BEGIN Data lines

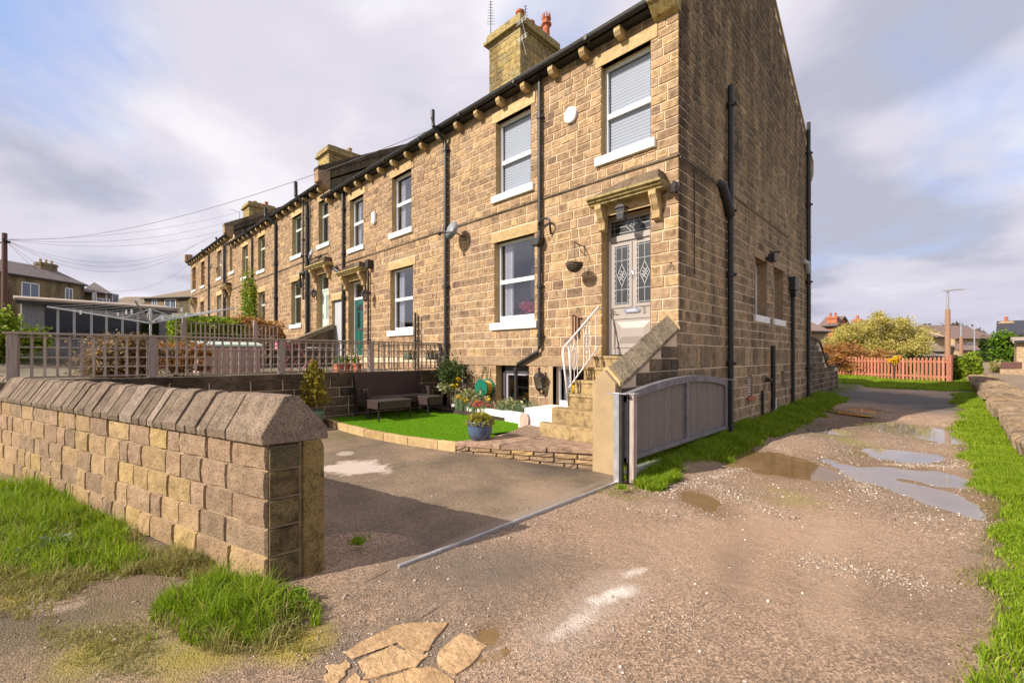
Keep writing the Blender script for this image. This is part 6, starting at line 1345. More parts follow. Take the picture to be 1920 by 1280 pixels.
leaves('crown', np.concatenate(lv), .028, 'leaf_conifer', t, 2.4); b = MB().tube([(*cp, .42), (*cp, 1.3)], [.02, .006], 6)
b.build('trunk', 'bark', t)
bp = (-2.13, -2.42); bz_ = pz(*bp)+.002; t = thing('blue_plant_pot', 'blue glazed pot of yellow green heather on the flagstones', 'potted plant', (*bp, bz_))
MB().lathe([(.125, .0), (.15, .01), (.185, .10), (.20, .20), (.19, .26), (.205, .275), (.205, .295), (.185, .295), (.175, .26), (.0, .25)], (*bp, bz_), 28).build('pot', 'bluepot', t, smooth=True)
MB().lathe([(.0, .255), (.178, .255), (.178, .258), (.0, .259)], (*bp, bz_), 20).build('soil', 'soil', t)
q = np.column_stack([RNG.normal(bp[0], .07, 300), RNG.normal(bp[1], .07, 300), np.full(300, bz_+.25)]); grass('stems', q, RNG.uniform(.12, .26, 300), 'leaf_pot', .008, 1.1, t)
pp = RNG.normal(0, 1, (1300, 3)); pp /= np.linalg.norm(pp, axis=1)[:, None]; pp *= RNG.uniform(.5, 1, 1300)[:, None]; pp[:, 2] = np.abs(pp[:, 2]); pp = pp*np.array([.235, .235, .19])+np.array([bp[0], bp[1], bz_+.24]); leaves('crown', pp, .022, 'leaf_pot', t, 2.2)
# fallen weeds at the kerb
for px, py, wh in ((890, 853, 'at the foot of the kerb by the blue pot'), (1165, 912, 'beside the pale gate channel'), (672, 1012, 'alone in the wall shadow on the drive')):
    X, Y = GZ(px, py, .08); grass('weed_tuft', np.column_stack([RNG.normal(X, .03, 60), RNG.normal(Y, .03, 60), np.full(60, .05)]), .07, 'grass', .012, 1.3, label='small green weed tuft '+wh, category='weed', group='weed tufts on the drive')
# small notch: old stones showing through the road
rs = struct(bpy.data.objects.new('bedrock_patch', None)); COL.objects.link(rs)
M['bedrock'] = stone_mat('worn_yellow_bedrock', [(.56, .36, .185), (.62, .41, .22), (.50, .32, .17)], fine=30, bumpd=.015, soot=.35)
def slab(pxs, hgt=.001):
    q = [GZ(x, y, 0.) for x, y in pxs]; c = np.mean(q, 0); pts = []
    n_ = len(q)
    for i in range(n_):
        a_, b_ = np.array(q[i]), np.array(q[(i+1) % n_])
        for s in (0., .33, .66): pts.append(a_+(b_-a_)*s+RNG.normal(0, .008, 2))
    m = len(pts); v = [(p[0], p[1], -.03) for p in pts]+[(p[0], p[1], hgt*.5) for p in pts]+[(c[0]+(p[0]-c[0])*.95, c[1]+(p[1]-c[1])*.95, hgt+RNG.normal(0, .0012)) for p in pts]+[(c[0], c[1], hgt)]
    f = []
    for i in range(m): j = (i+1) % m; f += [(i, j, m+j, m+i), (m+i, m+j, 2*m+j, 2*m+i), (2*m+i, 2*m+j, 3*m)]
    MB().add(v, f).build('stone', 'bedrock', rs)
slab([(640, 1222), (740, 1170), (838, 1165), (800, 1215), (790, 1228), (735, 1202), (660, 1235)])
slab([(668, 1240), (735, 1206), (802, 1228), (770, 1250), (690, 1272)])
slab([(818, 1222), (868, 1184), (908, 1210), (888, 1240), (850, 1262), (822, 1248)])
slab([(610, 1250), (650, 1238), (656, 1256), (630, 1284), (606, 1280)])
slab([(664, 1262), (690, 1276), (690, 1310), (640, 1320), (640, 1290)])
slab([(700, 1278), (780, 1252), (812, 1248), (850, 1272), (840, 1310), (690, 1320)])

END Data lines

Objective → Repeat the material exactly as it reads, without any of its pictures.

Answer to this problem →
Keep writing the Blender script for this image. This is part 6, starting at line 1345. More parts follow. Take the picture to be 1920 by 1280 pixels.
leaves('crown', np.concatenate(lv), .028, 'leaf_conifer', t, 2.4); b = MB().tube([(*cp, .42), (*cp, 1.3)], [.02, .006], 6)
b.build('trunk', 'bark', t)
bp = (-2.13, -2.42); bz_ = pz(*bp)+.002; t = thing('blue_plant_pot', 'blue glazed pot of yellow green heather on the flagstones', 'potted plant', (*bp, bz_))
MB().lathe([(.125, .0), (.15, .01), (.185, .10), (.20, .20), (.19, .26), (.205, .275), (.205, .295), (.185, .295), (.175, .26), (.0, .25)], (*bp, bz_), 28).build('pot', 'bluepot', t, smooth=True)
MB().lathe([(.0, .255), (.178, .255), (.178, .258), (.0, .259)], (*bp, bz_), 20).build('soil', 'soil', t)
q = np.column_stack([RNG.normal(bp[0], .07, 300), RNG.normal(bp[1], .07, 300), np.full(300, bz_+.25)]); grass('stems', q, RNG.uniform(.12, .26, 300), 'leaf_pot', .008, 1.1, t)
pp = RNG.normal(0, 1, (1300, 3)); pp /= np.linalg.norm(pp, axis=1)[:, None]; pp *= RNG.uniform(.5, 1, 1300)[:, None]; pp[:, 2] = np.abs(pp[:, 2]); pp = pp*np.array([.235, .235, .19])+np.array([bp[0], bp[1], bz_+.24]); leaves('crown', pp, .022, 'leaf_pot', t, 2.2)
# fallen weeds at the kerb
for px, py, wh in ((890, 853, 'at the foot of the kerb by the blue pot'), (1165, 912, 'beside the pale gate channel'), (672, 1012, 'alone in the wall shadow on the drive')):
    X, Y = GZ(px, py, .08); grass('weed_tuft', np.column_stack([RNG.normal(X, .03, 60), RNG.normal(Y, .03, 60), np.full(60, .05)]), .07, 'grass', .012, 1.3, label='small green weed tuft '+wh, category='weed', group='weed tufts on the drive')
# small notch: old stones showing through the road
rs = struct(bpy.data.objects.new('bedrock_patch', None)); COL.objects.link(rs)
M['bedrock'] = stone_mat('worn_yellow_bedrock', [(.56, .36, .185), (.62, .41, .22), (.50, .32, .17)], fine=30, bumpd=.015, soot=.35)
def slab(pxs, hgt=.001):
    q = [GZ(x, y, 0.) for x, y in pxs]; c = np.mean(q, 0); pts = []
    n_ = len(q)
    for i in range(n_):
        a_, b_ = np.array(q[i]), np.array(q[(i+1) % n_])
        for s in (0., .33, .66): pts.append(a_+(b_-a_)*s+RNG.normal(0, .008, 2))
    m = len(pts); v = [(p[0], p[1], -.03) for p in pts]+[(p[0], p[1], hgt*.5) for p in pts]+[(c[0]+(p[0]-c[0])*.95, c[1]+(p[1]-c[1])*.95, hgt+RNG.normal(0, .0012)) for p in pts]+[(c[0], c[1], hgt)]
    f = []
    for i in range(m): j = (i+1) % m; f += [(i, j, m+j, m+i), (m+i, m+j, 2*m+j, 2*m+i), (2*m+i, 2*m+j, 3*m)]
    MB().add(v, f).build('stone', 'bedrock', rs)
slab([(640, 1222), (740, 1170), (838, 1165), (800, 1215), (790, 1228), (735, 1202), (660, 1235)])
slab([(668, 1240), (735, 1206), (802, 1228), (770, 1250), (690, 1272)])
slab([(818, 1222), (868, 1184), (908, 1210), (888, 1240), (850, 1262), (822, 1248)])
slab([(610, 1250), (650, 1238), (656, 1256), (630, 1284), (606, 1280)])
slab([(664, 1262), (690, 1276), (690, 1310), (640, 1320), (640, 1290)])
slab([(700, 1278), (780, 1252), (812, 1248), (850, 1272), (840, 1310), (690, 1320)])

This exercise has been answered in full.